Eliza Armstrong – still elusive!
In April 2012 I posted a piece about Eliza Armstrong, the young girl involved in W T Stead’s attempt to highlight the scandal of child prostitution. I tried to discover what happened to Eliza afterwards and appealed for help. This is an update - Eliza is still proving to be elusive.
After the Old Bailey trial, Eliza was placed in the Princess Louise Home for the Protection of Young Girls in Wanstead Essex for good schooling and training before going into service. It was reported in the press that she did well at the Home and in June 1886 she was awarded a prize for general good conduct. By June 1889 she had been taken by the matron to ‘a situation with a good family in the country’.
I suggested that Eliza moved to North-East England and married Henry George West. Gavin Weightman has kindly sent me details of this marriage at the Register Office in Newcastle on 24 October 1893. Eliza Armstrong is aged 21 like our Eliza, but her father’s name is given as William Armstrong house carpenter, not Charles Armstrong chimney sweep. However the 1901 census states that Eliza West was born in Edgware Road London – very close to Charles Street where our Armstrongs lived. Is this just a coincidence? I have searched for an Eliza Armstrong born about 1872 to a William Armstrong in the Edgware Road area who could have married West in 1893 but have drawn a blank so far. Can anyone do better?

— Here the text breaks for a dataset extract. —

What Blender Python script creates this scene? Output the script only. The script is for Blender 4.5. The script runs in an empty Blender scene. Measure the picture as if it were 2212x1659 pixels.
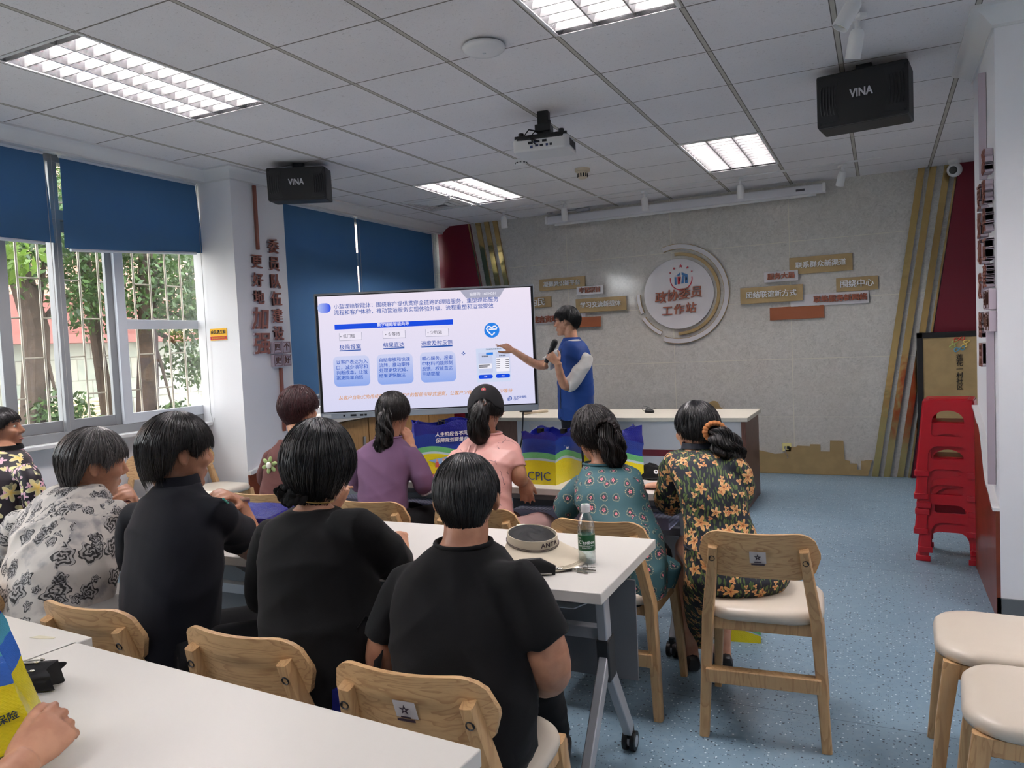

Newspapers published a number of stories about Eliza’s family after she went away. In February1886 her father Charles was found guilty and fined for assaulting Ellen Jones a neighbour who appeared in court with ‘a fearfully discoloured eye and swollen cheek’. He claimed that her injuries were the result of her falling over his door mat when drunk.
‘Assault by a sweep’ illustrating the Charles Armstrong court case, although the name plate says ‘W. ARMSTRONG SWEEP’ - Illustrated Police News 6 March 1886. Taken from British Newspaper Archive.
Six months later Eliza’s 12 year-old brother John aged was arrested for begging in the Edgware Road. He said he wanted money to go to the music hall. His mother Elizabeth said he was a bad boy. She had beaten him, kept him without clothes and sometimes without food, but nothing made him behave. John was taken to Paddington workhouse.
Elizabeth Armstrong was sentenced to fourteen days’ imprisonment in August 1888 for being drunk and disorderly and for assault. She had struck Ellen Tuley of Charles Street with a sweep’s broom and kicked Police Constable Nicholas. Her defence claimed the Armstrongs had been subjected to systematic annoyance ever since the Stead case. Charles was so affected that he had lost his reason and was in Marylebone Infirmary. Workhouse records describe how Charles was hearing spirit voices and seeing imaginary objects. He was declared insane on 4 August 1888 and taken to Colney Hatch Asylum where he died in 1890.
In July1897, Elizabeth applied to Marylebone Police court for news of her 16 year-old son Charles whose period of five years’ detention at Macclesfield Industrial School had recently ended. Having corresponded regularly and affectionately, his letters had suddenly ceased the previous December when he had said was keen to come home to help her. The magistrate promised to investigate. And so shall I – another Armstrong mystery!
Margaret Makepeace
Lead Curator, East India Company Records
Further reading:
British Newspaper Archive e.g. Sheffield Independent 12 December 1885; Illustrated Police News 6 March 1886; Cardiff Times 14 August 1886; London Evening Standard 4 June 1886; London Evening Standard 3 August 1888; Lloyd’s Weekly Newspaper 9 Jun 1889; Lloyd’s Weekly Newspaper 11 July 1897.
St Marylebone Workhouse papers relating to Charles Armstrong’s detention are held at London Metropolitan Archives.